Karen received seven sizable research grants from the Ontario Problem Gambling Research Centre, all as principal investigator. She collaborated on these grants with her long-time colleagues Drs. Harvey Marmurek, Vinay Kanetkar, and Jane Londerville. Karen published widely in academic journals on a variety of gambling-related topics, and produced two co-authored papers in the current issue of the Journal of Gambling Issues (i.e., Hudson, Olatunji, Gough, Yi, & Stewart, this issue; Stiles et al., this issue). She was frequently invited to speak at conferences on her gambling research, and did so in such diverse locations as Slovenia, Sweden, Las Vegas, and Nova Scotia.

Karen’s work contributed immensely to our understanding of such environmental effects as the effects of music, ambient casino sounds, and casino décor on problem gambling behavior (e.g., Finlay, Marmurek, Kanetkar, & Londerville, 2010). In later years, she studied these effects, in a startling innovation, through virtual reality technology—specifically, a large Panascope 360 unit. It proved a brilliant breakthrough in gambling research. It allowed for a convincing immersive experience for her participants, yielding in turn meaningful, extensive, and lasting findings. Karen and her colleagues enjoyed great adventures touring around casinos to obtain the 360 degree shots to use as visuals in her Panascope experiments. Her gambling research program also included work on slot machine characteristics and their influence on problem gambling (e.g., Finlay, 2010). Karen studied this topic in her slot machine laboratory, a place where participants could engage in gambling on real world slots (e.g., Noseworthy & Finlay, 2009). Her slot machines lab was one of only a handful of such ecologically-valid gambling research facilities in Canada.

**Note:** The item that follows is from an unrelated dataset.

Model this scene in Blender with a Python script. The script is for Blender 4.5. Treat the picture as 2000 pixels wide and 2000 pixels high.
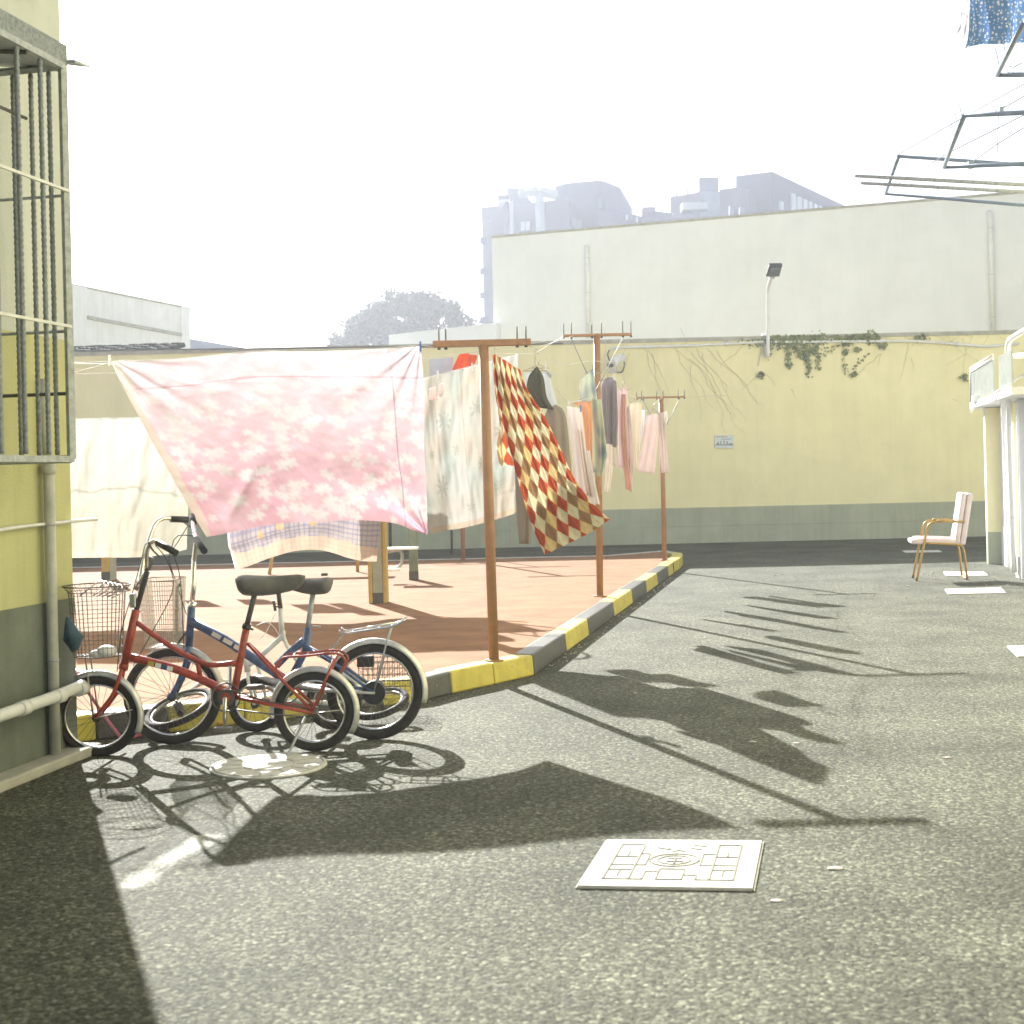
import bpy, bmesh, math, random
from mathutils import Vector, Matrix, noise
random.seed(7)
R = math.radians
for o in list(bpy.data.objects): bpy.data.objects.remove(o)
SC = bpy.context.scene
COL = SC.collection

# ------------------------------------------------------------------ camera
F = 2650.0; CAM_H = 1.35; PITCH = 0.0; HY = 922.0; ROLL = R(1.35)
fw = Vector((0, math.cos(PITCH), -math.sin(PITCH)))
up0 = Vector((0, math.sin(PITCH), math.cos(PITCH))); rt0 = Vector((1, 0, 0))
rt = rt0*math.cos(ROLL) - up0*math.sin(ROLL)
up = up0*math.cos(ROLL) + rt0*math.sin(ROLL)
cd = bpy.data.cameras.new('camera'); cam = bpy.data.objects.new('camera', cd); COL.objects.link(cam)
cam.matrix_world = Matrix(((rt.x, up.x, -fw.x, 0), (rt.y, up.y, -fw.y, 0), (rt.z, up.z, -fw.z, CAM_H), (0, 0, 0, 1)))
cd.sensor_width = 36; cd.sensor_height = 36; cd.lens = 36*F/2000; cd.shift_y = -(1000-HY)/2000; cd.clip_end = 2000; cd.clip_start = .05
cd.dof.use_dof = True; cd.dof.focus_distance = 9.5; cd.dof.aperture_fstop = 4.5
SC.camera = cam

# ------------------------------------------------------------------ sky, sun, exposure
EL = R(29.3); AZ = R(20.9)          # the sun stands ahead of the camera, to the left
W = bpy.data.worlds.new('World'); SC.world = W; W.use_nodes = True
wn = W.node_tree.nodes; wl = W.node_tree.links
sky = wn.new('ShaderNodeTexSky'); sky.sky_type = 'NISHITA'; sky.sun_disc = False
sky.sun_elevation = EL; sky.sun_rotation = -AZ; sky.air_density = 1.0; sky.dust_density = 2.0; sky.ozone_density = 1.0
hs = wn.new('ShaderNodeHueSaturation'); hs.inputs['Saturation'].default_value = .55
wl.new(sky.outputs[0], hs.inputs['Color']); wl.new(hs.outputs[0], wn['Background'].inputs[0])
wn['Background'].inputs[1].default_value = .055
sd = bpy.data.lights.new('sun', 'SUN'); sd.energy = 5.0; sd.angle = R(.53); sd.color = (1, .98, .94)
sun = bpy.data.objects.new('sun', sd); COL.objects.link(sun)
sdir = Vector((-math.sin(AZ)*math.cos(EL), math.cos(AZ)*math.cos(EL), math.sin(EL)))
sun.rotation_euler = sdir.to_track_quat('Z', 'Y').to_euler(); sun.location = (0, 0, 30)
SC.view_settings.view_transform = 'Standard'; SC.view_settings.look = 'None'
SC.view_settings.exposure = 1.78; SC.view_settings.gamma = 1; SC.view_settings.use_curve_mapping = False
SC.render.engine = 'CYCLES'
SC.cycles.max_bounces = 8; SC.cycles.transmission_bounces = 6; SC.cycles.transparent_max_bounces = 12
SC.cycles.volume_bounces = 1; SC.cycles.sample_clamp_indirect = 10

# ------------------------------------------------------------------ helpers
def pt(px, py, Y):
    """world point at distance Y in front of the camera (survey of the photograph, 2000 px wide)"""
    d = fw + rt*((px-1000)/F) - up*((py-HY)/F)
    k = Y/d.y
    return Vector((d.x*k, Y, CAM_H + d.z*k))
def gr(px, py, z=0.0):
    d = fw + rt*((px-1000)/F) - up*((py-HY)/F)
    k = (z-CAM_H)/d.z
    return Vector((d.x*k, d.y*k, z))
def lin(c): return tuple(((v/255+.055)/1.055)**2.4 if v/255 > .04045 else v/255/12.92 for v in c)
ORG = {}
def tag(o, label=None, cat=None, group=None, kind=None):
    if label: o['label'] = label
    if cat: o['category'] = cat
    if group: o['group'] = group
    if kind: o['kind'] = kind
    return o
def empty(name, loc, label=None, cat=None, group=None, kind=None):
    o = bpy.data.objects.new(name, None); COL.objects.link(o); o.location = Vector(loc)
    o.empty_display_size = .1; ORG[o] = Vector(loc)
    return tag(o, label, cat, group, kind)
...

Karen was not only an accomplished researcher but also a passionate instructor. She served as a mentor for a number of graduate students in the Department of Marketing and Consumer Studies at the University of Guelph and as the graduate program coordinator from 2001–06. Karen earned an important award in 1995 for her graduate teaching. She was twice recognized by the University of Guelph through a Distinguished Professor Award, in 2006 and again in 2008. Karen was a warm, engaged, and fun-loving collaborator and mentor, one who will be sorely missed by all her colleagues, students, and friends in the gambling research field.


Finlay, K., Marmurek, H. H. C., Kanetkar, V. & Londerville, J. (2010). Casino décor effects on gambling emotions and intentions. Environment and Behavior, 42, 524-545.

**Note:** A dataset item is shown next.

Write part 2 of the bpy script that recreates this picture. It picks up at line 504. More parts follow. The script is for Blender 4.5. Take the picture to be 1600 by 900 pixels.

Finlay, K. (2010). Blinded by the light? Hooked on the machine? Storm, 3, 20-22.

Hudson, A., Olatunji, B., Gough, K., Yi, S., & Stewart, S. H. (this issue). Eye on the prize: High-risk gamblers show sustained selective attention to gambling cues. Journal of Gambling Issues.

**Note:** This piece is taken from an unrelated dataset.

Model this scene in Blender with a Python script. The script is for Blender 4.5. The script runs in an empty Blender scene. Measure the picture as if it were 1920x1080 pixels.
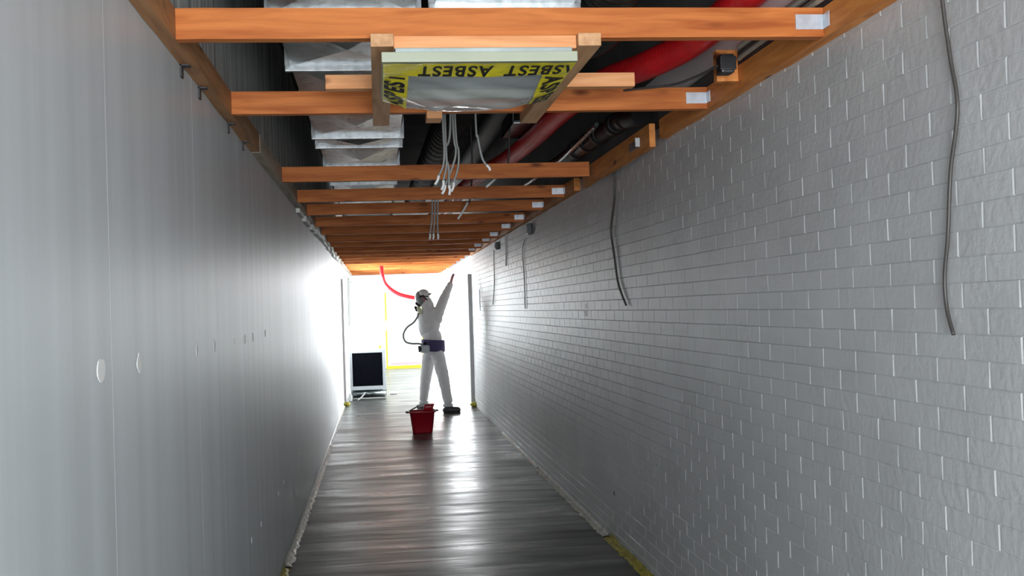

Noseworthy, T. J. & Finlay, K. (2009). A comparison of ambient casino sound and music: Effects on dissociation and on perceptions of elapsed time while playing slot machines. Journal of Gambling Studies, 25, 331-342.

Stiles, M., Hudson, A., Ramasubbu, C., Ames, S., Yi, S., Gough, K., &

Stewart, S. H. (this issue). The role of memory associations in excessive and problem gambling. Journal of Gambling Issues.